My point is, most of the answers in this thread only tell half the story. Sure Face ID may be more convenient than Touch ID, but the cost of that convenience is that you lose convenience on the flip side when you need to access control centre several times a day.
If you asked two business owners how much they grossed in a year and buiness owner A showed his books which disclosed sales of $100,000 per year and business owner B's books disclosed sales of $150,000 per year, you would conclude there and then that business B was the more successful business. But you'd be foolish to buy that business based on sales alone because you don't know what each incurs in expenses to generate those sales. If you then wised up and asked both owners to disclose their costs, and A's costs were $20,000 and B's costs were $72,000, only then can you draw a conclusion on which business was more profitable.

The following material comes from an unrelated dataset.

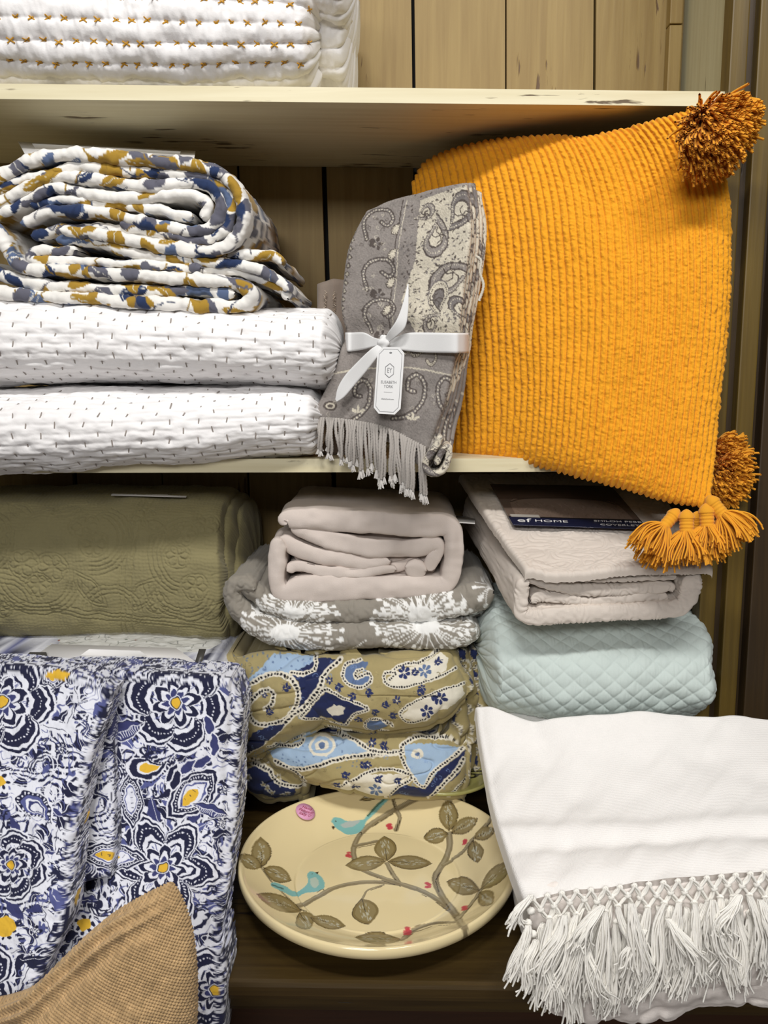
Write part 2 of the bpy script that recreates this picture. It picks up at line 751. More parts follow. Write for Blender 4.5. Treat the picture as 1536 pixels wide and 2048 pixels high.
def sweep(path, thick, yf, depth, res=2.5, bulge=1.0, ends=True, narc=11, nside=7, back=(0, 1, 0), ytilt=None):
    """layer of folded cloth seen end-on: path in px on the plane y=yf, U-shaped profile run back by depth.
    returns P, S (arc px), Wd (profile px), CX, CY"""
    pth = np.asarray(path, float)
    if pth.shape[1] == 2:
        pth = np.hstack([pth, np.full((len(pth), 1), thick)])
    n = max(8, int(plen(pth) * 1.05 / res))
    c = catmull(pth, n)
    T = np.gradient(c[:, :2], axis=0)
    ker = np.hanning(9)
    ker /= ker.sum()
    for k in range(2):
        T[:, k] = np.convolve(np.pad(T[:, k], 4, mode='edge'), ker, 'valid')
    T /= np.linalg.norm(T, axis=1, keepdims=True) + 1e-9
    Nn = np.stack([-T[:, 1], T[:, 0]], 1)
    h = c[:, 2] / 2
    L = np.concatenate([[0], np.cumsum(np.linalg.norm(np.diff(c[:, :2], axis=0), axis=1))])
    e = np.ones(n)
    if ends:
        for d in (L, L[-1] - L):
            q = np.clip(1 - d / np.maximum(h, 1), 0, 1)
            e *= np.sqrt(np.maximum(1 - q * q, 0.0004))
    mp = m_per_px(yf)
    hm = h.mean() * mp * bulge
    ang = np.linspace(-math.pi / 2, math.pi / 2, narc)
    sd = (np.linspace(1, 0, nside) ** 1.8)[:-1]
    off = np.concatenate([-np.ones(nside - 1), np.sin(ang), np.ones(nside - 1)])
    yy = np.concatenate([hm + sd * (depth - hm), hm * (1 - np.cos(ang)), hm + sd[::-1] * (depth - hm)])
    wl = np.concatenate([[0], np.cumsum(np.hypot(np.diff(off) * h.mean(), np.diff(yy) / mp))])
    wl -= wl.mean()
    oh = off[None, :] * (h * e)[:, None]
    PX = c[:, 0][:, None] + Nn[:, 0][:, None] * oh
    PY = c[:, 1][:, None] + Nn[:, 1][:, None] * oh
    yfa = np.full(PX.shape, yf) if ytilt is None else ytilt(PX, PY)
    P = W(PX, PY, yfa) + yy[None, :, None] * np.asarray(back, float) / back[1]
    S = np.repeat(L[:, None], len(off), 1)
    Wd = np.repeat(wl[None], n, 0)
    CX = c[:, 0][:, None] + Nn[:, 0][:, None] * Wd * e[:, None]
    CY = c[:, 1][:, None] + Nn[:, 1][:, None] * Wd * e[:, None]
    return P, S, Wd, CX, CY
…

Asking X users if they think Face ID is more convenient without factoring in the trade-off is, in my opinion, misleading to the non X user. Let's face it, Touch ID was not that bad, we all loved it, it was fast, accurate and just worked. Is Face ID so much faster and that much more convenient that it is worth the extra hassle of swiping down from the top every time you want to check your battery? I'm not sure about that. Maybe it is, maybe it isn't. It will come down to preference. But certainly to not even acknowledge the inconvenience on the flip side is only telling half the story. I know one thing, swiping down often enough if you're desperate to know your battery percentage will flatten it quicker.
Where's the convenience in that?
Again, the answers in this thread only tell half the story.
If, strictly, we're only interested in Face ID over Touch ID, then sure, Face ID may be more convenient for some, or even most. But anyone who doesn't look at the complete picture is only being foolish.